Fincher sworn in as congressman

Fincher sworn in as congressman

Posted: Friday, January 7, 2011 6:44 am
By: Glenda Caudle, Special Features Editor

By GLENDA CAUDLE
Special Features Editor
He’s the self-described “hired help” for Tennessee’s Eighth Congressional District. Republican U.S. Rep. Stephen Fincher of Frog Jump — Crockett County farmer and gospel music singer —  was sworn in Wednesday afternoon in a ceremony that began just past the midday point in the nation’s capital.
Just minutes before he left his new Washington office to enter the House chamber and to initiate a new phase in his life, Fincher placed a call to The Messenger and talked about his plans.
“I will never forget home,” he began. “We were sent up here by the American people and I was sent by the Eighth Congressional District by Democrats and Republicans and Independents to serve the people. I’m here to work for home. I’m the hired help of the Eighth District.”
Fincher, who announced his candidacy for the seat held by long-time Congressman and Democrat John Tanner on Sept. 22, 2009, said a group of 40-50 family members, friends and supporters traveled to Washington, D.C., to celebrate his new job.
Local supporters say they felt a special pride in their new congressman when they recalled he and his wife, Lynn, had scheduled a visit with Obion County Republicans at the Obion County Public Library on the evening of the day his official entry into the race for the reliably Democratic seat was made public.
With encouragement from Eighth District voters disenchanted by the “change” introduced by President Obama and concerned over Tanner’s support for some of the chief executive’s initiatives, Fincher stepped into the ring with high hopes of eventually battling the long-serving Obion County resident for the seat.
A few months later, Tanner announced his intention to retire and a scramble among Democrats hoping to fill his position followed, with state Sen. Roy Herron of Dresden emerging as the victor.
Meanwhile, Fincher was facing formidable opposition in the August primary from former Obion Countian and Jackson physician Dr. Ron Kirkland, with Dr. George Flinn of Shelby County and Jackson businessman Randy Smith also vying for the seat. Fincher emerged the GOP standard bearer and went on to battle Herron and Independent Donn Janes, claiming victory in the November general election, when Obion County showed their support for the newcomer by awarding him 5,363 votes to Herron’s 3,726. District-wide, Fincher claimed 59 percent of the vote (98,483) to the Democrats’ choice, who registered 38 percent (64,701).
Fincher’s victory was echoed across the Volunteer State, where the GOP broke the Democrat hold on power in Washington and in Nashville. Before the night was over, he found himself one of the 60-plus new Republican representatives who had wrested authority from Democrats based on their pledge to change the “change” promised Americans just two years before.
Obama would refer to the election later as a “shellacking” for his party.

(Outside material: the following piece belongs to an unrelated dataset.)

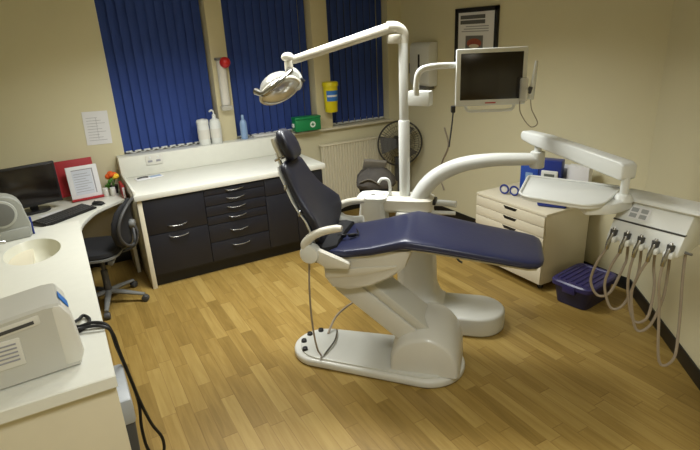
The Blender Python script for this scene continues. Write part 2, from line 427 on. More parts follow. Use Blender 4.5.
# radiator
t = thing('radiator', 'cream ribbed panel radiator on the wall below the window beside the fan', 'radiator', (2.5, 5.185, 0))
r = MB(); x = 0.0
pr = [(0, -.012)]
W = 0.93; nb = 26
out = []
for i in range(nb):
    x0 = W*i/nb; w = W/nb
    out += [(x0, -.02), (x0+w*.25, -.02), (x0+w*.38, -.034), (x0+w*.87, -.034)]
out += [(W, -.02), (W, .0), (0, .0)]
r.prism(out, 'z', .16, .835); r.build('panel', M['radiator'], t)
MB().box(-.005, W+.005, -.04, .03, .835, .853, .004).build('top_grille', M['radiator'], t)
MB().box(.1, .14, 0, .05, .3, .7).box(W-.14, W-.1, 0, .05, .3, .7).build('bracket', M['radiator'], t)
MB().cyl((-.03, -.01, .18), (0, -.01, .18), .012).cyl((-.03, -.01, 0), (-.03, -.01, .2), .009).cyl((-.03, -.01, .2), (-.03, -.01, .26), .02, .016).build('valve', M['white'], t)

# ------------------------------------------------------------------ picture wall
t = thing('towel_dispenser', 'white wall paper towel dispenser with dark slot, near the corner', 'dispenser', (XP, 4.74, 1.38))
MB().prism([(0, .05), (-.10, .05), (-.125, .1), (-.125, .46), (-.10, .5), (0, .5)], 'y', -.17, .17, .012).build('case', M['white'], t)
MB().box(-.128, -.122, -.015, .015, .22, .38, .002).build('level_slot', M['blackplastic'], t)
MB().box(-.11, -.01, -.12, .12, .02, .052).build('slot', M['grey'], t)
MB().box(-.075, -.07, -.11, .11, -.12, .05).build('paper_towel', M['paper'], t)
t = thing('light_switch', 'small grey wall switch between the window corner and towel dispenser', 'switch', (XP, 5.03, 1.60))
MB().box(-.012, 0, -.05, .05, -.055, .055, .003).build('plate', M['grey'], t)
MB().box(-.018, -.012, -.02, .02, -.03, .03, .002).build('rocker', M['darkgrey'], t)
t = thing('framed_poster', 'black framed dental poster with mouth photo hung above the screen', 'picture', (XP, 3.99, 1.66))
f = MB(); hw, h = .29, .52
f.box(-.025, 0, -hw, -hw+.04, 0, h, .003); f.box(-.025, 0, hw-.04, hw, 0, h, .003); f.box(-.025, 0, -hw, hw, 0, .04, .003); f.box(-.025, 0, -hw, hw, h-.04, h, .003)
f.build('frame', M['blackplastic'], t)
ps = MB().box(-.012, -.002, -hw+.03, hw-.03, .03, h-.03).build('poster', M['paper'], t)
q = MB()
for k in range(2): q.box(-.0135, -.012, -.12, .22, h-.145+k*.045, h-.11+k*.045)
q.build('heading', M['inkdark'], ps)
q = MB()
for k in range(3): q.box(-.0135, -.012, -.17, .2-.03*k, h-.215+k*.022, h-.207+k*.022)
q.build('text_lines', M['ink'], ps)
MB().box(-.0135, -.012, -.1, .14, .09, .27).build('photo_print', M['grey'], ps)
MB().ell((-.0135, .02, .20), (.002, .1, .045)).build('lips_print', M['lips'], ps)
MB().ell((-.0145, .02, .175), (.002, .07, .02)).build('teeth_print', M['teeth'], ps)

# cable down the picture wall
tag(MB().tube([(XP-.012, 4.43, 1.0), (XP-.012, 4.36, .82), (XP-.012, 4.46, .62), (XP-.012, 4.50, .46), (XP-.012, 4.42, .3)], .008, 8).build('wall_cable', M['hose']), 'thin cable hanging down the picture wall behind the delivery arm', 'cable')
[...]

Conservative-leaning Americans and Independents wait to see how their voter mandate will play out in fact.
On Wednesday, Fincher joined 95 other freshman representatives in the 112th Congress of the United States, as well as 339 veteran congressmen returning to their seats, in a mass swearing-in ceremony officiated by the newly-elected Speaker of the House, John Boehner (R-Ohio). Later, Fincher posed for a photo with Boehner in the Rayburn Room, across from the House chamber, where members get the opportunity to memorialize the important event one-on-one.
In his pre-swearing in contact with The Messenger, Fincher emphasized that he recognizes his new position is a serious one.

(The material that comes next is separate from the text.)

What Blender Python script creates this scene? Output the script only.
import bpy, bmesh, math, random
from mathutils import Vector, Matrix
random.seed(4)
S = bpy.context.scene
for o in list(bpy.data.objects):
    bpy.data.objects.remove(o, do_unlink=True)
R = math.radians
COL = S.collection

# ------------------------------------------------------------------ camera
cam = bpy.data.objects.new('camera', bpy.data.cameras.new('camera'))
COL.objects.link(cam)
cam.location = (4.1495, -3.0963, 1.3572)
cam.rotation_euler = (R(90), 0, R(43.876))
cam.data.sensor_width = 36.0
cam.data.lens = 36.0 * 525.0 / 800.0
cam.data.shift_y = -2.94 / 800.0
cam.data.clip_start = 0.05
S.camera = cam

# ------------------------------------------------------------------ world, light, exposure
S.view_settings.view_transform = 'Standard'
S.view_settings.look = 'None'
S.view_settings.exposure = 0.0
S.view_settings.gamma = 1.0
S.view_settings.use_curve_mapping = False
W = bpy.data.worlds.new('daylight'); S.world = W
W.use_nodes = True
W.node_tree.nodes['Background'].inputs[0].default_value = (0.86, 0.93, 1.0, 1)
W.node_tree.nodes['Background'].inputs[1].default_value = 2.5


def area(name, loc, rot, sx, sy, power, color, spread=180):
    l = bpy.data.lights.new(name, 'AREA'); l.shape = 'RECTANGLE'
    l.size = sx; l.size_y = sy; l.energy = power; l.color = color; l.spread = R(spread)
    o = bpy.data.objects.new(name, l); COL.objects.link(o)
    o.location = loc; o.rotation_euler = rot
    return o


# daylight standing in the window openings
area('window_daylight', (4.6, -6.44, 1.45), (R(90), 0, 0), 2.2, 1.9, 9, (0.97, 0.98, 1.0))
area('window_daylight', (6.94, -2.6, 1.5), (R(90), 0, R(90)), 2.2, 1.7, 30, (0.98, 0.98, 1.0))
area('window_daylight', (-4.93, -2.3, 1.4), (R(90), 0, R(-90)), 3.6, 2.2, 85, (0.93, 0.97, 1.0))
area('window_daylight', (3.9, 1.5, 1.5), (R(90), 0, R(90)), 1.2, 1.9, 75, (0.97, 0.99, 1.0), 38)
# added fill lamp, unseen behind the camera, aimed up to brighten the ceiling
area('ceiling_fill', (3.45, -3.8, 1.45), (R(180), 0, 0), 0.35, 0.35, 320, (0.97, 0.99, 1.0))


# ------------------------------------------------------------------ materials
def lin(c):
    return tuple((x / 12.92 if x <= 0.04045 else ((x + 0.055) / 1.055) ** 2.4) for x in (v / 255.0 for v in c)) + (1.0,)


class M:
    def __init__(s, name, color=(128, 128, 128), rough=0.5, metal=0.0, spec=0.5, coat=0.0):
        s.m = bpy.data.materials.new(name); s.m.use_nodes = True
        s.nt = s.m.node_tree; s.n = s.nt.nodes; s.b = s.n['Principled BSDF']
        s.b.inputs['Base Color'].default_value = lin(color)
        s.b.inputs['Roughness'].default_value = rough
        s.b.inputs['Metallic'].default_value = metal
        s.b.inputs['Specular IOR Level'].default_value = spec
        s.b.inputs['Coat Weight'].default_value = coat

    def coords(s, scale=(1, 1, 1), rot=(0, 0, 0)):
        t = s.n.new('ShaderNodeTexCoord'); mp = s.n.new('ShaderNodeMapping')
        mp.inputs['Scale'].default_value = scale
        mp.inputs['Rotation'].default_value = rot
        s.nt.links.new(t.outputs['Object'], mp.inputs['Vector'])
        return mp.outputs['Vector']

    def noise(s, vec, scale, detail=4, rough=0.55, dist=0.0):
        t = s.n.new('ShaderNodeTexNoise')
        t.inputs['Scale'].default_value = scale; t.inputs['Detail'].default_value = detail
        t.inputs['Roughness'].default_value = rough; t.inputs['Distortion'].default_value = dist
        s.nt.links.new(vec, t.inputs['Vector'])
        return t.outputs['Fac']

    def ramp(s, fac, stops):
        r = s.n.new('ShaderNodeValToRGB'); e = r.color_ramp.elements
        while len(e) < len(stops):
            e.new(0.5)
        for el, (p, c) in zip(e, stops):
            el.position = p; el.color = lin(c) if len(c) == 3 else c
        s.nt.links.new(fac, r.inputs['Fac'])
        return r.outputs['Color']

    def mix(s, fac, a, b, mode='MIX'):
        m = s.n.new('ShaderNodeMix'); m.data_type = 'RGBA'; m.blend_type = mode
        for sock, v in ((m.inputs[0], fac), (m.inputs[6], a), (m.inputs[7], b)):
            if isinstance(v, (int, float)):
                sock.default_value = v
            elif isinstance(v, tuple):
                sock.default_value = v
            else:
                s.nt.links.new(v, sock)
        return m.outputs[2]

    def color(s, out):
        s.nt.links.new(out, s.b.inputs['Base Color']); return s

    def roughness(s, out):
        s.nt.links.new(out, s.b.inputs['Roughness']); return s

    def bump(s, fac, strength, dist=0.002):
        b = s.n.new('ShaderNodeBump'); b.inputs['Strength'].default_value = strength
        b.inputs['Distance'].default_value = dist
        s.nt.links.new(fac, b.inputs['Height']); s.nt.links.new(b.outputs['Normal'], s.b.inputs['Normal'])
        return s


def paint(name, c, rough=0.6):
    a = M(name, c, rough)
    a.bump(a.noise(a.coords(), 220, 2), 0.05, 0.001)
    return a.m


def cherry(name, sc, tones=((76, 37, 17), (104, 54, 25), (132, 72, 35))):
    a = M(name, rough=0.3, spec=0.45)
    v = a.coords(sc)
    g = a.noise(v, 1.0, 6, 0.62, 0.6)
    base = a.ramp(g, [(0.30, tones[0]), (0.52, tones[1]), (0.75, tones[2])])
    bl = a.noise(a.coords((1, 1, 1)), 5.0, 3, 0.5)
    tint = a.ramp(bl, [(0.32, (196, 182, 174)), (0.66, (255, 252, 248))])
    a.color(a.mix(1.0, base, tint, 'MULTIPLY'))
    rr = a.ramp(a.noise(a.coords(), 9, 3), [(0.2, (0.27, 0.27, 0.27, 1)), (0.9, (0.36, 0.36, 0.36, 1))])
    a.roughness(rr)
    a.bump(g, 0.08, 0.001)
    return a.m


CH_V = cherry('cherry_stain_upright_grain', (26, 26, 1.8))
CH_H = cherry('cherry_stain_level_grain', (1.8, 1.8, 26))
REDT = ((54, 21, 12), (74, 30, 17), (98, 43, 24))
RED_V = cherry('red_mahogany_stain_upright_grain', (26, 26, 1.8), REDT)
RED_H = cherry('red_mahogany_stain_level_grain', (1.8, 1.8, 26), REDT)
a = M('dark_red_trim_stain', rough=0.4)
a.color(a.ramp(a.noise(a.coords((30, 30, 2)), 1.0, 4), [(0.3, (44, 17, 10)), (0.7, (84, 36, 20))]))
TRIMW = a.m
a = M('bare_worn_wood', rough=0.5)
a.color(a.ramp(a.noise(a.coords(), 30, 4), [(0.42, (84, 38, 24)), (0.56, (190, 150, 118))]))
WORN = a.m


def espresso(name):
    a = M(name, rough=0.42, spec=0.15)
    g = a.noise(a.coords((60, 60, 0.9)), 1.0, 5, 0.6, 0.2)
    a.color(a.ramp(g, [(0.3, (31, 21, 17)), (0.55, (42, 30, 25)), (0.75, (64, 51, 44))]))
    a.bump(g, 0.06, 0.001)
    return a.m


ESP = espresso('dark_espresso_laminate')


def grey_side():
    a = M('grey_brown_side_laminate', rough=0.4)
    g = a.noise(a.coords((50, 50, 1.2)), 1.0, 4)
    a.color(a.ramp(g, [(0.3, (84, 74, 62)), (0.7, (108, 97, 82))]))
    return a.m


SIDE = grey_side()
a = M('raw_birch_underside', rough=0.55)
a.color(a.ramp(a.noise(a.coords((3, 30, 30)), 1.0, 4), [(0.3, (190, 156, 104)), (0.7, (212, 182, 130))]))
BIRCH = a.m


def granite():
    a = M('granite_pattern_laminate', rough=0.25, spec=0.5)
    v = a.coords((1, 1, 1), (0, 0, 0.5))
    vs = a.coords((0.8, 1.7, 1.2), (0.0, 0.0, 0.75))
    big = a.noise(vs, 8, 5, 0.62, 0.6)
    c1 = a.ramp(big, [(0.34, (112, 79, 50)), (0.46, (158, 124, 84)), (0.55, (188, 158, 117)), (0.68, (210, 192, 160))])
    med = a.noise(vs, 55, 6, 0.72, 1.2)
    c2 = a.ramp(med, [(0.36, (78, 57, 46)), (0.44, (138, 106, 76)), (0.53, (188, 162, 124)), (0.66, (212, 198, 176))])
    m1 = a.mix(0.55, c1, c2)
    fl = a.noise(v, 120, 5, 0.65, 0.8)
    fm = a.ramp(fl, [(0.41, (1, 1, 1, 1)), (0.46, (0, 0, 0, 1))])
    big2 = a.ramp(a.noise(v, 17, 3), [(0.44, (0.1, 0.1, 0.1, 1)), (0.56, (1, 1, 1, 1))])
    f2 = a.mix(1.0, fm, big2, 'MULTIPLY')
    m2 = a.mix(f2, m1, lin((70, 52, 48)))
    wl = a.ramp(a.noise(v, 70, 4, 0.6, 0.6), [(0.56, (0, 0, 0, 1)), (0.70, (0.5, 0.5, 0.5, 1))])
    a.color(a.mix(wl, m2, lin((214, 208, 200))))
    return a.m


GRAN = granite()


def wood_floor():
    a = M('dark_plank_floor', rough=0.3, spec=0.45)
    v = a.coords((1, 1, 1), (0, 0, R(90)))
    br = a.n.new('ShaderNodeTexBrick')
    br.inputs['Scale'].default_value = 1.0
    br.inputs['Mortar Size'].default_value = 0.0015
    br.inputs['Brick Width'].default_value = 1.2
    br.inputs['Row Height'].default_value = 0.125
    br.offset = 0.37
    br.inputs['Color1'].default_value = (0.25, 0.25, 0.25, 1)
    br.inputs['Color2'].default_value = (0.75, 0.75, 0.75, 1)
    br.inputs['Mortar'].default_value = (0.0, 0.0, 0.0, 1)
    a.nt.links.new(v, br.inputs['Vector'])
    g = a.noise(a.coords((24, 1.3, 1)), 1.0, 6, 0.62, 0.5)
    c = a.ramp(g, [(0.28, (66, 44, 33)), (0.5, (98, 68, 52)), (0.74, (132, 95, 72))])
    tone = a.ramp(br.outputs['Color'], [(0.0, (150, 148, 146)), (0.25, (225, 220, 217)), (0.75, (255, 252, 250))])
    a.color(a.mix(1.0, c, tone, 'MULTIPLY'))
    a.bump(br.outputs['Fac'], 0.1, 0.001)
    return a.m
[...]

“The people of America and the Eighth District have told us they want transparency in Washington. They want to know what we are doing here. They’re tired of the shell games they think they’ve been subjected to and they just want transparency. I think you’ll see that in this Congress. Speaking for myself, I plan to have an effective outreach program all across this district. I’ll be coming home most every weekend and I’ll be in touch. I want to work through local newspapers — maybe with a column about what’s going on in Washington — and I’m going to be aggressive about communicating. That’s a big part of my job.”

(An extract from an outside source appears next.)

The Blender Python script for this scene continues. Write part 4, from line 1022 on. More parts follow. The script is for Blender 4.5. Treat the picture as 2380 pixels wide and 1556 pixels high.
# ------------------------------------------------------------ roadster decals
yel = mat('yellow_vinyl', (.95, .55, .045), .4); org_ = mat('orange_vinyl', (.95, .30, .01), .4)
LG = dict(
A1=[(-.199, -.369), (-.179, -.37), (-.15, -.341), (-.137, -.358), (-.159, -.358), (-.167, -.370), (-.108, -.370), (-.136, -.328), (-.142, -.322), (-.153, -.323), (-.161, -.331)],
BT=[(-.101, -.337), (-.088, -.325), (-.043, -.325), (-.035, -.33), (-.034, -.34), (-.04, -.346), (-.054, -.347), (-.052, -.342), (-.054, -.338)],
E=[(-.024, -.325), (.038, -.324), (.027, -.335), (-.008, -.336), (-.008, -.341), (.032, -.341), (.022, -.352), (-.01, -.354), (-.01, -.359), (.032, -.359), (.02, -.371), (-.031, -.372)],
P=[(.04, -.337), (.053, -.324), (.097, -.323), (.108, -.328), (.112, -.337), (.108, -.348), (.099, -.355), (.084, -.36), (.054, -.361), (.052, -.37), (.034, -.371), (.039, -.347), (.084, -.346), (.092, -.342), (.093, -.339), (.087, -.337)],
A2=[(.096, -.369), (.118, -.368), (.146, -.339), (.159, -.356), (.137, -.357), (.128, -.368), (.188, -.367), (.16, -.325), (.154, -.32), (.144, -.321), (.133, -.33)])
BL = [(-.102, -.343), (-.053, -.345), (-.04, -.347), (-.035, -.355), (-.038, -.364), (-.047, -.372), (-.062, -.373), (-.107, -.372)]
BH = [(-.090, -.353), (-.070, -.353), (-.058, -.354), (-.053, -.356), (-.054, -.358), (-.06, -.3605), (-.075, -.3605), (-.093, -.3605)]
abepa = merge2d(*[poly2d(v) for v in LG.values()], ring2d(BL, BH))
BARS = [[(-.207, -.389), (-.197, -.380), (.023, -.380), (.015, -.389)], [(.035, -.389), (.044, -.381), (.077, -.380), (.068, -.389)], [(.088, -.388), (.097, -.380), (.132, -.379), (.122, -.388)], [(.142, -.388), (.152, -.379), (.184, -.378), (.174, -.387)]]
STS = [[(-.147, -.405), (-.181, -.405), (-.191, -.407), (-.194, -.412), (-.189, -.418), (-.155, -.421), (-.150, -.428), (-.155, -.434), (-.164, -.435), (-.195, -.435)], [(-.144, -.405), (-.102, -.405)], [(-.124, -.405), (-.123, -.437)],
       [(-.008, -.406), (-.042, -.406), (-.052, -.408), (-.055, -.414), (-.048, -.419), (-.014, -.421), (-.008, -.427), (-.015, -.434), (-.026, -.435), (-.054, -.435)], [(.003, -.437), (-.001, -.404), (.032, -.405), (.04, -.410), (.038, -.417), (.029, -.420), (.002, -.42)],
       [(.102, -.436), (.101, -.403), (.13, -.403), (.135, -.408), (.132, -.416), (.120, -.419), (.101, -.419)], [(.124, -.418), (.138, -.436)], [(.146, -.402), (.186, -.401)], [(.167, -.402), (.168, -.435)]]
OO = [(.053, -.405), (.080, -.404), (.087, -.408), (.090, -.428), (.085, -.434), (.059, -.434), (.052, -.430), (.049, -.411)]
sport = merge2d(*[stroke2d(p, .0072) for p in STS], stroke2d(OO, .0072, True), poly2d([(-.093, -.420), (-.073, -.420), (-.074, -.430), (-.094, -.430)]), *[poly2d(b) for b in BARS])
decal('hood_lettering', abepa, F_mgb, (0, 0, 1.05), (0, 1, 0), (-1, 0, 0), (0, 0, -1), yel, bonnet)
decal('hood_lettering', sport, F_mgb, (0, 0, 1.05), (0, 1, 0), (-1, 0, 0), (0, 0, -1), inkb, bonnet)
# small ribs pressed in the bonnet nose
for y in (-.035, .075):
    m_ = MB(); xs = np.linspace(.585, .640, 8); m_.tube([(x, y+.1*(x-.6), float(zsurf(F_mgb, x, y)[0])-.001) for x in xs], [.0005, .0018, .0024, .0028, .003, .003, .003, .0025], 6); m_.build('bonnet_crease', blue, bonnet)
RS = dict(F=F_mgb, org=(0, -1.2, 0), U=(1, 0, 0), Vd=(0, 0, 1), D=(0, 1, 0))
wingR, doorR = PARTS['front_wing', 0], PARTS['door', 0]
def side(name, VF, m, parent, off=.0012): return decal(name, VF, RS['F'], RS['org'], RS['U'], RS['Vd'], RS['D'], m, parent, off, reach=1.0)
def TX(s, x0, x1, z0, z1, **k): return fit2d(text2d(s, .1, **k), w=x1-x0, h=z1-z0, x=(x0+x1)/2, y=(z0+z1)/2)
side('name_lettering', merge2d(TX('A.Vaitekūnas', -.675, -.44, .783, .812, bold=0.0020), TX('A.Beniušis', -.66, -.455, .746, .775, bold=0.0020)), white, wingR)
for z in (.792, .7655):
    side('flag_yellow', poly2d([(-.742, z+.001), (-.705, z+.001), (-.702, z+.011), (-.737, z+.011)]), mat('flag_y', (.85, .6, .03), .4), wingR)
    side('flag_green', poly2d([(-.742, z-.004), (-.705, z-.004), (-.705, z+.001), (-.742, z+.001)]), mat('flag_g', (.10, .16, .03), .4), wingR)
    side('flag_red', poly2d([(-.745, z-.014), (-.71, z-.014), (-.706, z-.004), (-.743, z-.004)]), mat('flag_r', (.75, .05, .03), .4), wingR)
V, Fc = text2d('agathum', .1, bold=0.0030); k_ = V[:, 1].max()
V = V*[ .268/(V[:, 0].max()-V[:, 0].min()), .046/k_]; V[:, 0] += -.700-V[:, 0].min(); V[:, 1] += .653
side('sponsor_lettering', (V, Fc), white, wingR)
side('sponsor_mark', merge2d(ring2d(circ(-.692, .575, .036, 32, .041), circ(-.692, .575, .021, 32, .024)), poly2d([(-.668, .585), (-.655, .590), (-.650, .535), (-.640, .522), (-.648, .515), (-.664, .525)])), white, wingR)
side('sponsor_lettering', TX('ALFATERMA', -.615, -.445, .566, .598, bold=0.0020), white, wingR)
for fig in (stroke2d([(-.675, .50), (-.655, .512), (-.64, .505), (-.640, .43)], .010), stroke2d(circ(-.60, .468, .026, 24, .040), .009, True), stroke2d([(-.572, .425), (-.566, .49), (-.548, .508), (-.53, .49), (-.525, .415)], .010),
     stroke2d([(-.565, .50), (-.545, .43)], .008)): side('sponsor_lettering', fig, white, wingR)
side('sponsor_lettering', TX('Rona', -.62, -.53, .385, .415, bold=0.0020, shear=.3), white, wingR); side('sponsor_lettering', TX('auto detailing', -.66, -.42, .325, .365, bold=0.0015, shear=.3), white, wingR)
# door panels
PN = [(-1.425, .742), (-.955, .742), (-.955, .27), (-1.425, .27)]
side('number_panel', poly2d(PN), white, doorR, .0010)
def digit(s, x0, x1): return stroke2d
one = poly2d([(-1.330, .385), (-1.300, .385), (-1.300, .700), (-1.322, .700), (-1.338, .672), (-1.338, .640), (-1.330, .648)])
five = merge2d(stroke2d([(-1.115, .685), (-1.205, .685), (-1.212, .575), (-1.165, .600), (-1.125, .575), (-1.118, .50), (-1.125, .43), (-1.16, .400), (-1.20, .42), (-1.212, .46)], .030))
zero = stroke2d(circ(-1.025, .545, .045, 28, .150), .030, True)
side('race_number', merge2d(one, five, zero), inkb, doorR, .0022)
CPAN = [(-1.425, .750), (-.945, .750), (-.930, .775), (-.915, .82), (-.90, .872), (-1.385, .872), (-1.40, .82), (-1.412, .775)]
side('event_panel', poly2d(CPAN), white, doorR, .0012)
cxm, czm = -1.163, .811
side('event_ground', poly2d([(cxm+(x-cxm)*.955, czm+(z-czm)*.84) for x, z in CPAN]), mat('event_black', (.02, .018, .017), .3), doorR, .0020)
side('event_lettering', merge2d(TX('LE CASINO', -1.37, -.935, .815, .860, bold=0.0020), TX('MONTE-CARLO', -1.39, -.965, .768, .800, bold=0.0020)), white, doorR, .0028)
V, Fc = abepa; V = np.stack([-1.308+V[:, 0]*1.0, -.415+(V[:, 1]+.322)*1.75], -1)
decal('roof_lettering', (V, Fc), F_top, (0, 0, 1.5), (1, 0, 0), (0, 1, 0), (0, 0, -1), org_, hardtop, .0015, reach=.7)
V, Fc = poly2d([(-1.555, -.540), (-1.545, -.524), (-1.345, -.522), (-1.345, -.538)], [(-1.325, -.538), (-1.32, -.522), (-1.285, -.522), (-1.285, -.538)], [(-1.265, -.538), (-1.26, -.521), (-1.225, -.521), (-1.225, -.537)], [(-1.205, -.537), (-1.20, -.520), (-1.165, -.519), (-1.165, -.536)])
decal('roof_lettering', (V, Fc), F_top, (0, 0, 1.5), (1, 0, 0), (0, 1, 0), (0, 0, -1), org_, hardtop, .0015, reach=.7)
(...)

Fincher added he expected to be asked to begin voting on the business of the people right away. Congressmen were to take up some votes on rules later in the afternoon Wednesday.
However, the new congressman’s first opportunity to express his will in Washington came before he was even officially sworn in. Soon after completing his back-home conversation with The Messenger, Fincher was summoned to the House chamber and listened for his name to be called by the House Reading Clerk. Although he had not been officially sworn in, he did have the authority to express the will of the electorate of Tennessee’s Eighth Congressional District at that point.
It was a pivotal moment in the chamber and Fincher’s first opportunity to deliver a message from his constituents.
He did so by rising as his name was called and selecting Republican John Boehner — rather than Democrat Nancy Pelosi — as his choice for Speaker of the House of Representatives of the United States of America.